3) Mieux prendre en compte la promotion de nos intérêts économiques c'est également mettre nos outils d'influence au service de nos entreprises et de l'attractivité de notre territoire. Ceux-ci sont nombreux et importants pour nos entreprises.
- J'ai demandé que notre réseau culturel contribue à la valorisation de la marque France, par le rayonnement culturel et la promotion de l'art de vivre à la française qui sont des atouts précieux pour nos entreprises. Les cofinancements privés de programmes culturels, qui ont atteint 145 millions d'euros en 2012, continueront car ils permettent d'accompagner l'expansion des entreprises sur des marchés stratégiques.
- Les ambassades disposent de crédits pour la formation des étudiants étrangers, puisque près de 93 millions d'euros sont affectés par la France à la coopération universitaire. Plusieurs postes ont déjà développé des programmes de bourses cofinancées et je souhaite que ce partenariat soit étendu. Nous devons poursuivre la réorientation des bourses vers les pays à fort potentiel et les disciplines correspondant à nos intérêts économiques. Un étudiant étranger formé en France, un ingénieur par exemple, sera demain le meilleur avocat de notre langue, notre pays, et aussi de nos technologies et de nos entreprises.

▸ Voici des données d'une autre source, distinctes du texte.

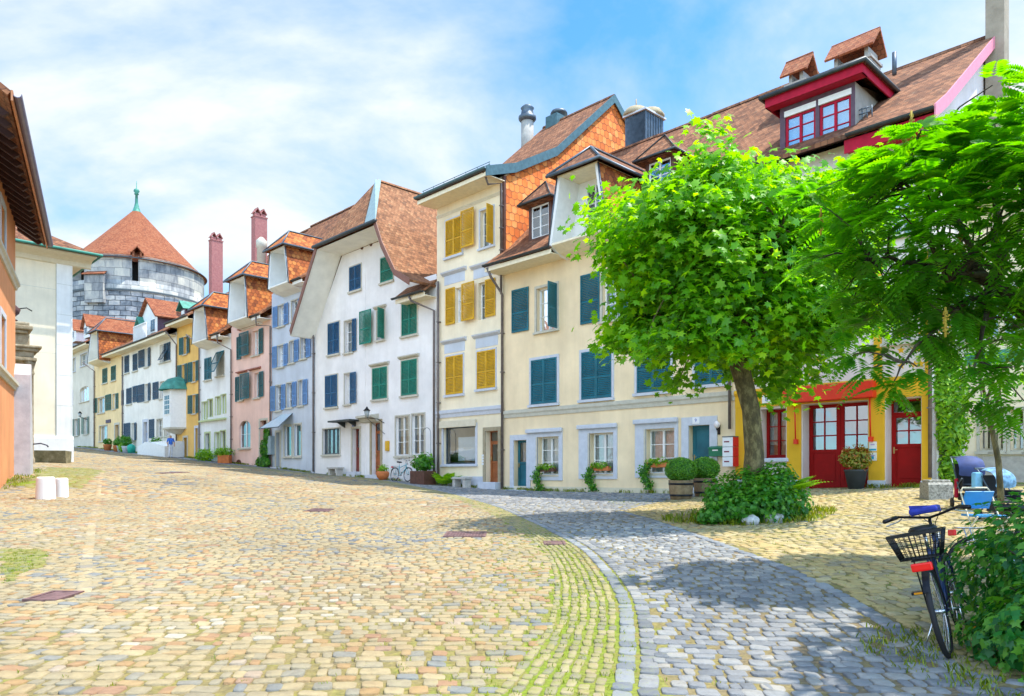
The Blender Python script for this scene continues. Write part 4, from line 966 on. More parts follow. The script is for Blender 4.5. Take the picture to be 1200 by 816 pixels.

- Parmi nos outils d'influence, nous disposons des services scientifiques à l'étranger. Nous devons les rapprocher des entreprises et les positionner au plus près des pôles de R&D de niveau mondial, afin d'en faire des instruments de soutien aux efforts de recherche et de développement de nos entreprises.
- La France dispose également du réseau scolaire à l'étranger le plus étendu du monde, puisqu'il comporte, outre les Alliances françaises, 490 écoles dans 130 pays et accueillent 300.000 élèves soit une augmentation de 50% en 20 ans. Ce réseau est là pour accompagner l'évolution des communautés françaises à l'étranger. Son développement doit s'opérer en lien étroit avec les besoins des entreprises.
- Il importe que nos consulats soient parfaitement informés de demandes spécifiques des acteurs économiques lors des demandes de visas afin que les entreprises et les principaux investisseurs voient leur séjour en France facilité. Nous travaillons avec le ministre de l'Intérieur à un changement de perspective en la matière : l'enjeu de l'attractivité doit dorénavant être un paramètre de l'attribution des visas.
- La francophonie représente pour notre pays un atout important, notamment économique. Dans le cadre de notre diplomatie francophone, nous conforterons la dimension économique de l'espace francophone et développerons les mécanismes de coopération économique dans ce cadre. Cet espace représente 15 % de la richesse mondiale !
- Nous menons aussi une diplomatie du développement active et reconnue. Je souhaite que nous l'articulions mieux avec nos intérêts économiques. Il s'agit de ne pas être plus naïfs que nos pays amis et néanmoins concurrents dans la mondialisation. Des orientations seront données en ce sens, en particulier, à l'Agence française de développement.
Mesdames et Messieurs,
Notre réussite sera collective, elle impliquera autant votre réseau que celui des Affaires étrangères, elle vise à développer une culture de coopération entre nos compétences, nos ressources et nos expertises respectives, qu'il faut conjuguer. C'est ensemble, unis et mieux coordonnés, que nous réussiront à progresser et à faire progresser nos entreprises face à la compétition internationale. Quand, avec Nicole Bricq, nous sommes intervenus en novembre dernier pour soutenir l'offre industrielle française accompagnant le processus démocratique au Kenya, cela a pesé et je crois même que cela a été décisif. À cette occasion, comme dans beaucoup d'autres, nous avons su dépasser telles ou telles réticence et travailler ensemble.
Je connais bien cette maison qui est la vôtre. Je sais votre sens du service public et votre grande compétence. Je compte sur votre mobilisation et votre coopération, dans l'intérêt de la France.